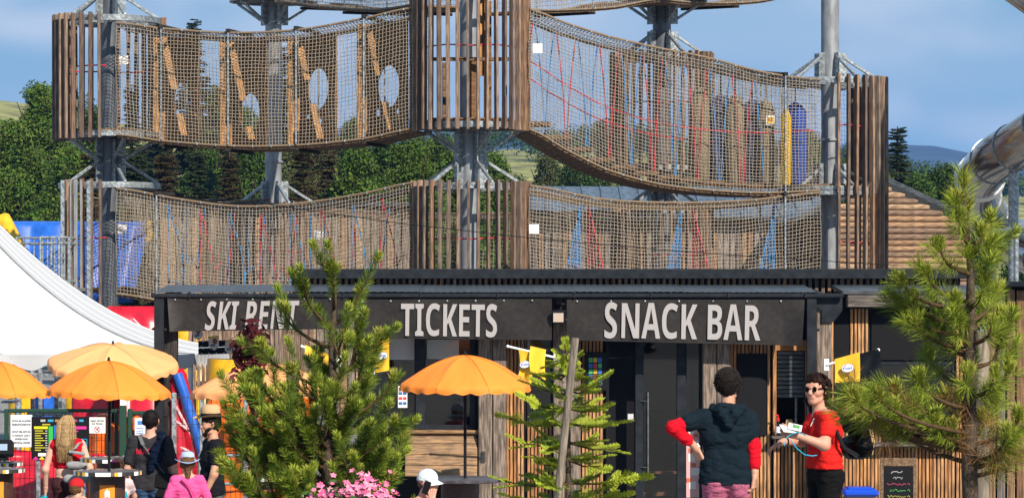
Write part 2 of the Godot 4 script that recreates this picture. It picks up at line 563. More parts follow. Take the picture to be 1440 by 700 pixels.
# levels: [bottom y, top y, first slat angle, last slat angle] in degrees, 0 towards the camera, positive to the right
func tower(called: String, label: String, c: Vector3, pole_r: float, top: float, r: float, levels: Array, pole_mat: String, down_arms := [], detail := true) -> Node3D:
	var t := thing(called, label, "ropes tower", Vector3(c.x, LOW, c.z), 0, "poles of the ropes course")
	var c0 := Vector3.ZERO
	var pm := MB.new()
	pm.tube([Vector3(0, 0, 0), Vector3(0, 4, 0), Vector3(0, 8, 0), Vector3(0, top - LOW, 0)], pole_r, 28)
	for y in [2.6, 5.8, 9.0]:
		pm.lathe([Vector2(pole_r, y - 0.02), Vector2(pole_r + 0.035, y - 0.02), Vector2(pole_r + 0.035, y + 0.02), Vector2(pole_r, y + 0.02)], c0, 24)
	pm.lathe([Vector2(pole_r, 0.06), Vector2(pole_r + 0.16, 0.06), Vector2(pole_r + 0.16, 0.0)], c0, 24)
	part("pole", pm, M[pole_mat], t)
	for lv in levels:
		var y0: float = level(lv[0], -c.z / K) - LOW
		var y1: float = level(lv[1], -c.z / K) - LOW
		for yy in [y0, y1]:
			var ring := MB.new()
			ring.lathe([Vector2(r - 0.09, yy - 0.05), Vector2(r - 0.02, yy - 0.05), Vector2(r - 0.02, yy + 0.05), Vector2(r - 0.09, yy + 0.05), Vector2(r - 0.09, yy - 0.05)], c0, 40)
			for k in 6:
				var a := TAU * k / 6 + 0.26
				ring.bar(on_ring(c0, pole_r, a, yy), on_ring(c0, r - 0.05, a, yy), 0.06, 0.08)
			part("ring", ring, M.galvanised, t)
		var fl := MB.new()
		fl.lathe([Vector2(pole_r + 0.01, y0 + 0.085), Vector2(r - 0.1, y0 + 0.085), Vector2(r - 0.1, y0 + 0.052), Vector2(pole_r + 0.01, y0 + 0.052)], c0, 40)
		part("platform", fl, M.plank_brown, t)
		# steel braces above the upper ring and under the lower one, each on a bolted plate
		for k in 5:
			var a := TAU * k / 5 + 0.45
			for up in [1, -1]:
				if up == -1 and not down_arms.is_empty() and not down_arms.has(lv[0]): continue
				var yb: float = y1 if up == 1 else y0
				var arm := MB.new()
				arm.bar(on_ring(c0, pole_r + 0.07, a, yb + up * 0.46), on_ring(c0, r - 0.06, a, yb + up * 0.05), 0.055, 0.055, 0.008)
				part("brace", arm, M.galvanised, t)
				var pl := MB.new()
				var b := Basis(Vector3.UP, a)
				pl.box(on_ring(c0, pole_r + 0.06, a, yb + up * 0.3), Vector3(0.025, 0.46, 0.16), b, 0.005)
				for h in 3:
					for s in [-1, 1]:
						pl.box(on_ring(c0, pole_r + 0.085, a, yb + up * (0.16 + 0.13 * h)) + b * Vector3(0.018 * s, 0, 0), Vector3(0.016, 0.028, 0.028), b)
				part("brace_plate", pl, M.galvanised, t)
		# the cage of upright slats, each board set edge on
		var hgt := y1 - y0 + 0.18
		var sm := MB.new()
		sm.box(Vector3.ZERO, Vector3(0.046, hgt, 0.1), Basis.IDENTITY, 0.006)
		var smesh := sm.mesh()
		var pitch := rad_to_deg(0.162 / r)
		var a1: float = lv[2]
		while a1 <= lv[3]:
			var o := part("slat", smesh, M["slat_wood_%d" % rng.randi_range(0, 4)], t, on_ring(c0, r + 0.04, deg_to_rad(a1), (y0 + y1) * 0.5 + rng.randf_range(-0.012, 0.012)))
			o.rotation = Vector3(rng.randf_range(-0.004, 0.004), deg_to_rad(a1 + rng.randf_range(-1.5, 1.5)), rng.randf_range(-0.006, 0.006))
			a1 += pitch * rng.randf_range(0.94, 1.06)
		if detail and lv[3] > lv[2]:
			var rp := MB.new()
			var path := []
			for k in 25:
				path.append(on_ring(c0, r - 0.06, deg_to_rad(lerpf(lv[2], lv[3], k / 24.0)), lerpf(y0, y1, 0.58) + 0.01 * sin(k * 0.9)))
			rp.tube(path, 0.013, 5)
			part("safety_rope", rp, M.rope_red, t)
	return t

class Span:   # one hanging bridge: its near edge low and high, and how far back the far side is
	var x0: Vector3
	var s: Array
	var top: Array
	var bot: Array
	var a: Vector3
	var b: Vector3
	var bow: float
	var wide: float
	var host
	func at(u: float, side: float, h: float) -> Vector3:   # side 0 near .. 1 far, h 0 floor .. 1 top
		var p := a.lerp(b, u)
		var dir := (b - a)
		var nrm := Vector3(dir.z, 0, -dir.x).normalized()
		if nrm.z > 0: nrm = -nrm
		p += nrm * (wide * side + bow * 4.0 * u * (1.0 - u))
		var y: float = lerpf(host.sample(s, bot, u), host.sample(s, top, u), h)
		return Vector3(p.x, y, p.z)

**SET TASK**
Transcribe all of the material exactly, leaving out whatever pictures it contains.

**EXPECTED OUTPUT**
Write part 2 of the Godot 4 script that recreates this picture. It picks up at line 563. More parts follow. Take the picture to be 1440 by 700 pixels.
# levels: [bottom y, top y, first slat angle, last slat angle] in degrees, 0 towards the camera, positive to the right
func tower(called: String, label: String, c: Vector3, pole_r: float, top: float, r: float, levels: Array, pole_mat: String, down_arms := [], detail := true) -> Node3D:
	var t := thing(called, label, "ropes tower", Vector3(c.x, LOW, c.z), 0, "poles of the ropes course")
	var c0 := Vector3.ZERO
	var pm := MB.new()
	pm.tube([Vector3(0, 0, 0), Vector3(0, 4, 0), Vector3(0, 8, 0), Vector3(0, top - LOW, 0)], pole_r, 28)
	for y in [2.6, 5.8, 9.0]:
		pm.lathe([Vector2(pole_r, y - 0.02), Vector2(pole_r + 0.035, y - 0.02), Vector2(pole_r + 0.035, y + 0.02), Vector2(pole_r, y + 0.02)], c0, 24)
	pm.lathe([Vector2(pole_r, 0.06), Vector2(pole_r + 0.16, 0.06), Vector2(pole_r + 0.16, 0.0)], c0, 24)
	part("pole", pm, M[pole_mat], t)
	for lv in levels:
		var y0: float = level(lv[0], -c.z / K) - LOW
		var y1: float = level(lv[1], -c.z / K) - LOW
		for yy in [y0, y1]:
			var ring := MB.new()
			ring.lathe([Vector2(r - 0.09, yy - 0.05), Vector2(r - 0.02, yy - 0.05), Vector2(r - 0.02, yy + 0.05), Vector2(r - 0.09, yy + 0.05), Vector2(r - 0.09, yy - 0.05)], c0, 40)
			for k in 6:
				var a := TAU * k / 6 + 0.26
				ring.bar(on_ring(c0, pole_r, a, yy), on_ring(c0, r - 0.05, a, yy), 0.06, 0.08)
			part("ring", ring, M.galvanised, t)
		var fl := MB.new()
		fl.lathe([Vector2(pole_r + 0.01, y0 + 0.085), Vector2(r - 0.1, y0 + 0.085), Vector2(r - 0.1, y0 + 0.052), Vector2(pole_r + 0.01, y0 + 0.052)], c0, 40)
		part("platform", fl, M.plank_brown, t)
		# steel braces above the upper ring and under the lower one, each on a bolted plate
		for k in 5:
			var a := TAU * k / 5 + 0.45
			for up in [1, -1]:
				if up == -1 and not down_arms.is_empty() and not down_arms.has(lv[0]): continue
				var yb: float = y1 if up == 1 else y0
				var arm := MB.new()
				arm.bar(on_ring(c0, pole_r + 0.07, a, yb + up * 0.46), on_ring(c0, r - 0.06, a, yb + up * 0.05), 0.055, 0.055, 0.008)
				part("brace", arm, M.galvanised, t)
				var pl := MB.new()
				var b := Basis(Vector3.UP, a)
				pl.box(on_ring(c0, pole_r + 0.06, a, yb + up * 0.3), Vector3(0.025, 0.46, 0.16), b, 0.005)
				for h in 3:
					for s in [-1, 1]:
						pl.box(on_ring(c0, pole_r + 0.085, a, yb + up * (0.16 + 0.13 * h)) + b * Vector3(0.018 * s, 0, 0), Vector3(0.016, 0.028, 0.028), b)
				part("brace_plate", pl, M.galvanised, t)
		# the cage of upright slats, each board set edge on
		var hgt := y1 - y0 + 0.18
		var sm := MB.new()
		sm.box(Vector3.ZERO, Vector3(0.046, hgt, 0.1), Basis.IDENTITY, 0.006)
		var smesh := sm.mesh()
		var pitch := rad_to_deg(0.162 / r)
		var a1: float = lv[2]
		while a1 <= lv[3]:
			var o := part("slat", smesh, M["slat_wood_%d" % rng.randi_range(0, 4)], t, on_ring(c0, r + 0.04, deg_to_rad(a1), (y0 + y1) * 0.5 + rng.randf_range(-0.012, 0.012)))
			o.rotation = Vector3(rng.randf_range(-0.004, 0.004), deg_to_rad(a1 + rng.randf_range(-1.5, 1.5)), rng.randf_range(-0.006, 0.006))
			a1 += pitch * rng.randf_range(0.94, 1.06)
		if detail and lv[3] > lv[2]:
			var rp := MB.new()
			var path := []
			for k in 25:
				path.append(on_ring(c0, r - 0.06, deg_to_rad(lerpf(lv[2], lv[3], k / 24.0)), lerpf(y0, y1, 0.58) + 0.01 * sin(k * 0.9)))
			rp.tube(path, 0.013, 5)
			part("safety_rope", rp, M.rope_red, t)
	return t

class Span:   # one hanging bridge: its near edge low and high, and how far back the far side is
	var x0: Vector3
	var s: Array
	var top: Array
	var bot: Array
	var a: Vector3
	var b: Vector3
	var bow: float
	var wide: float
	var host
	func at(u: float, side: float, h: float) -> Vector3:   # side 0 near .. 1 far, h 0 floor .. 1 top
		var p := a.lerp(b, u)
		var dir := (b - a)
		var nrm := Vector3(dir.z, 0, -dir.x).normalized()
		if nrm.z > 0: nrm = -nrm
		p += nrm * (wide * side + bow * 4.0 * u * (1.0 - u))
		var y: float = lerpf(host.sample(s, bot, u), host.sample(s, top, u), h)
		return Vector3(p.x, y, p.z)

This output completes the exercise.